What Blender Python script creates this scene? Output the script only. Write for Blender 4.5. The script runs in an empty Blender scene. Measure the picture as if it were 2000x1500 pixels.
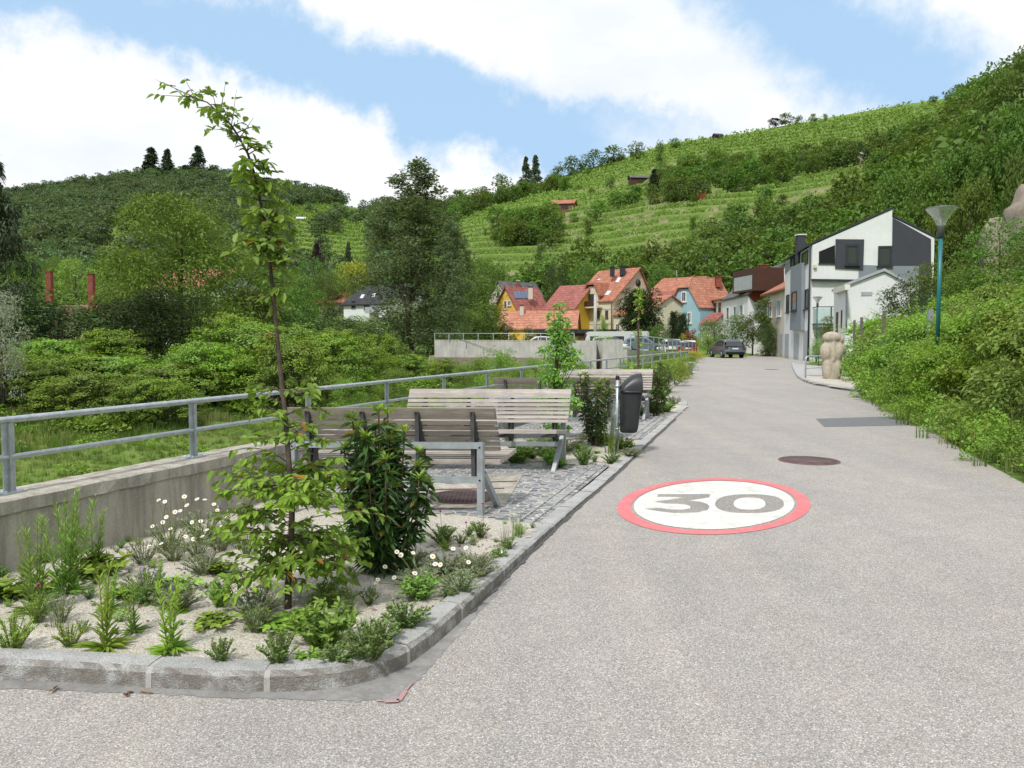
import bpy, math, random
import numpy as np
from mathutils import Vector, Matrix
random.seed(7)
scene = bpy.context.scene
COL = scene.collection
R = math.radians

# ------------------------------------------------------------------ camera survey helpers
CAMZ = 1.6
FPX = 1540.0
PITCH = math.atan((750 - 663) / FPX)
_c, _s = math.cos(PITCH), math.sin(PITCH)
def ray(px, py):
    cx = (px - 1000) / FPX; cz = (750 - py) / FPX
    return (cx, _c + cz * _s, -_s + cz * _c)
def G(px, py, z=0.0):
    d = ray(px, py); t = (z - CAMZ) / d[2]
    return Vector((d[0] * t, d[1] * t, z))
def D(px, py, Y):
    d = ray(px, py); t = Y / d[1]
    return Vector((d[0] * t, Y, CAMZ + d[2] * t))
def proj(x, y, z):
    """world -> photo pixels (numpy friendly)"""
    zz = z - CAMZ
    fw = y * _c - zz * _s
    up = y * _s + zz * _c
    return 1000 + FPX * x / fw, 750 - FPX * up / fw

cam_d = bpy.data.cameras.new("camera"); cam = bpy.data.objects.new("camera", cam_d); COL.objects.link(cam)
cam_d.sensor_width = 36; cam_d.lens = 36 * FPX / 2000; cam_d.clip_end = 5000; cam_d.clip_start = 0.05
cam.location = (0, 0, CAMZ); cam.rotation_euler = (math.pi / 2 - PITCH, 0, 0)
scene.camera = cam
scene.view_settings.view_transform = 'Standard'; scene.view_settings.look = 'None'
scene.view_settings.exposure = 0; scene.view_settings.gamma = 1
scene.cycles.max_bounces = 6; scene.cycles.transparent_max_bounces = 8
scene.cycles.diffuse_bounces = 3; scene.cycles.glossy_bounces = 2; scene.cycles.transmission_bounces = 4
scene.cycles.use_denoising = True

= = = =

Exactly as written, please give again the lines from the beginning of the listing through the line containing "R = math.radians", inclusive, without any pictures.

What Blender Python script creates this scene? Output the script only. Write for Blender 4.5. The script runs in an empty Blender scene. Measure the picture as if it were 2000x1500 pixels.
import bpy, math, random
import numpy as np
from mathutils import Vector, Matrix
random.seed(7)
scene = bpy.context.scene
COL = scene.collection
R = math.radians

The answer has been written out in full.